- **WHAT THE TASK REQUIRES**
Repeat the listing in full. Nothing may be added or left out.

- **RECORDED INFORMATION**

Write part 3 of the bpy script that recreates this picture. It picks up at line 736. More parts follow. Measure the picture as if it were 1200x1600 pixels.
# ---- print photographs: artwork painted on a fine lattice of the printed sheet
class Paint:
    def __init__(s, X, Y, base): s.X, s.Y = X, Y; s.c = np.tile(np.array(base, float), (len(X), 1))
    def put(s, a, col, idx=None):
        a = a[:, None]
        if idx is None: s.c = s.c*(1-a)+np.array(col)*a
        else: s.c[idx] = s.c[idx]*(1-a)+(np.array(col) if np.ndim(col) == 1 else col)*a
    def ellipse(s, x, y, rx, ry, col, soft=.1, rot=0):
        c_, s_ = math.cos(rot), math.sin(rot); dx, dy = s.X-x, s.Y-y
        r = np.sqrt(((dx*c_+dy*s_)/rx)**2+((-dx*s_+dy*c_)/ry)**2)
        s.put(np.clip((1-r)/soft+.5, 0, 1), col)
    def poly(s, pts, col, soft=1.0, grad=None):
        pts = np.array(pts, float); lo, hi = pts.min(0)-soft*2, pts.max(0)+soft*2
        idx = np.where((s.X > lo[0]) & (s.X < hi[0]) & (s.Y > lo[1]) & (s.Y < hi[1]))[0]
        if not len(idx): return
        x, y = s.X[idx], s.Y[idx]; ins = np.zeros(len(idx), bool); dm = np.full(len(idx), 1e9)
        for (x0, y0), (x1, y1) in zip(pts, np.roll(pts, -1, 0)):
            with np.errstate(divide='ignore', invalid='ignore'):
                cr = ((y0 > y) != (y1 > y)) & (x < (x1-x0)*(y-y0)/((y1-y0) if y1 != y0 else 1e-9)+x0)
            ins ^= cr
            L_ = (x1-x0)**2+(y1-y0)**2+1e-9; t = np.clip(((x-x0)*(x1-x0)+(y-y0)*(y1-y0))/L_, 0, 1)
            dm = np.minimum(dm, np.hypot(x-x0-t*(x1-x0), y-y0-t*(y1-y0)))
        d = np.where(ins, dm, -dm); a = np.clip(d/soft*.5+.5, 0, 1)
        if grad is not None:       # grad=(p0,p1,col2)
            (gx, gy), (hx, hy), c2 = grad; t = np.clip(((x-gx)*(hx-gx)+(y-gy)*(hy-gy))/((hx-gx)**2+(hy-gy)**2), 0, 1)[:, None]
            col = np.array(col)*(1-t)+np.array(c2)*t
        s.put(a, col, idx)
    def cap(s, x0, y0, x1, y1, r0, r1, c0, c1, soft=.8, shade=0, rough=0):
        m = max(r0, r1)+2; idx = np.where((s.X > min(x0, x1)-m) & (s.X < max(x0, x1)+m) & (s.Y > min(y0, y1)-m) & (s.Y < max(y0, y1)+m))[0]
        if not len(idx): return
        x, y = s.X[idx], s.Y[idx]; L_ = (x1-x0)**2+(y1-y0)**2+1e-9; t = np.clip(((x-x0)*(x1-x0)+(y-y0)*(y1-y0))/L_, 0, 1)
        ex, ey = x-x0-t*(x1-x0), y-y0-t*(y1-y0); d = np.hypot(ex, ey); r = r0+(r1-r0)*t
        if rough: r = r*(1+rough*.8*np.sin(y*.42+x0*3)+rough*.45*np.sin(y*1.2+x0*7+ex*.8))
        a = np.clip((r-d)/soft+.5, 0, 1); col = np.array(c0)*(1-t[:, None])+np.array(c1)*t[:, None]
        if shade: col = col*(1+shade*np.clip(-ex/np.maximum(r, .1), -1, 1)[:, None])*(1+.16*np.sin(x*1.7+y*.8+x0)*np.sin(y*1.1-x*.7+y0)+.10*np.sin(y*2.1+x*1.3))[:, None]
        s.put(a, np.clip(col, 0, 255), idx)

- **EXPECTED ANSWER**
Write part 3 of the bpy script that recreates this picture. It picks up at line 736. More parts follow. Measure the picture as if it were 1200x1600 pixels.
# ---- print photographs: artwork painted on a fine lattice of the printed sheet
class Paint:
    def __init__(s, X, Y, base): s.X, s.Y = X, Y; s.c = np.tile(np.array(base, float), (len(X), 1))
    def put(s, a, col, idx=None):
        a = a[:, None]
        if idx is None: s.c = s.c*(1-a)+np.array(col)*a
        else: s.c[idx] = s.c[idx]*(1-a)+(np.array(col) if np.ndim(col) == 1 else col)*a
    def ellipse(s, x, y, rx, ry, col, soft=.1, rot=0):
        c_, s_ = math.cos(rot), math.sin(rot); dx, dy = s.X-x, s.Y-y
        r = np.sqrt(((dx*c_+dy*s_)/rx)**2+((-dx*s_+dy*c_)/ry)**2)
        s.put(np.clip((1-r)/soft+.5, 0, 1), col)
    def poly(s, pts, col, soft=1.0, grad=None):
        pts = np.array(pts, float); lo, hi = pts.min(0)-soft*2, pts.max(0)+soft*2
        idx = np.where((s.X > lo[0]) & (s.X < hi[0]) & (s.Y > lo[1]) & (s.Y < hi[1]))[0]
        if not len(idx): return
        x, y = s.X[idx], s.Y[idx]; ins = np.zeros(len(idx), bool); dm = np.full(len(idx), 1e9)
        for (x0, y0), (x1, y1) in zip(pts, np.roll(pts, -1, 0)):
            with np.errstate(divide='ignore', invalid='ignore'):
                cr = ((y0 > y) != (y1 > y)) & (x < (x1-x0)*(y-y0)/((y1-y0) if y1 != y0 else 1e-9)+x0)
            ins ^= cr
            L_ = (x1-x0)**2+(y1-y0)**2+1e-9; t = np.clip(((x-x0)*(x1-x0)+(y-y0)*(y1-y0))/L_, 0, 1)
            dm = np.minimum(dm, np.hypot(x-x0-t*(x1-x0), y-y0-t*(y1-y0)))
        d = np.where(ins, dm, -dm); a = np.clip(d/soft*.5+.5, 0, 1)
        if grad is not None:       # grad=(p0,p1,col2)
            (gx, gy), (hx, hy), c2 = grad; t = np.clip(((x-gx)*(hx-gx)+(y-gy)*(hy-gy))/((hx-gx)**2+(hy-gy)**2), 0, 1)[:, None]
            col = np.array(col)*(1-t)+np.array(c2)*t
        s.put(a, col, idx)
    def cap(s, x0, y0, x1, y1, r0, r1, c0, c1, soft=.8, shade=0, rough=0):
        m = max(r0, r1)+2; idx = np.where((s.X > min(x0, x1)-m) & (s.X < max(x0, x1)+m) & (s.Y > min(y0, y1)-m) & (s.Y < max(y0, y1)+m))[0]
        if not len(idx): return
        x, y = s.X[idx], s.Y[idx]; L_ = (x1-x0)**2+(y1-y0)**2+1e-9; t = np.clip(((x-x0)*(x1-x0)+(y-y0)*(y1-y0))/L_, 0, 1)
        ex, ey = x-x0-t*(x1-x0), y-y0-t*(y1-y0); d = np.hypot(ex, ey); r = r0+(r1-r0)*t
        if rough: r = r*(1+rough*.8*np.sin(y*.42+x0*3)+rough*.45*np.sin(y*1.2+x0*7+ex*.8))
        a = np.clip((r-d)/soft+.5, 0, 1); col = np.array(c0)*(1-t[:, None])+np.array(c1)*t[:, None]
        if shade: col = col*(1+shade*np.clip(-ex/np.maximum(r, .1), -1, 1)[:, None])*(1+.16*np.sin(x*1.7+y*.8+x0)*np.sin(y*1.1-x*.7+y0)+.10*np.sin(y*2.1+x*1.3))[:, None]
        s.put(a, np.clip(col, 0, 255), idx)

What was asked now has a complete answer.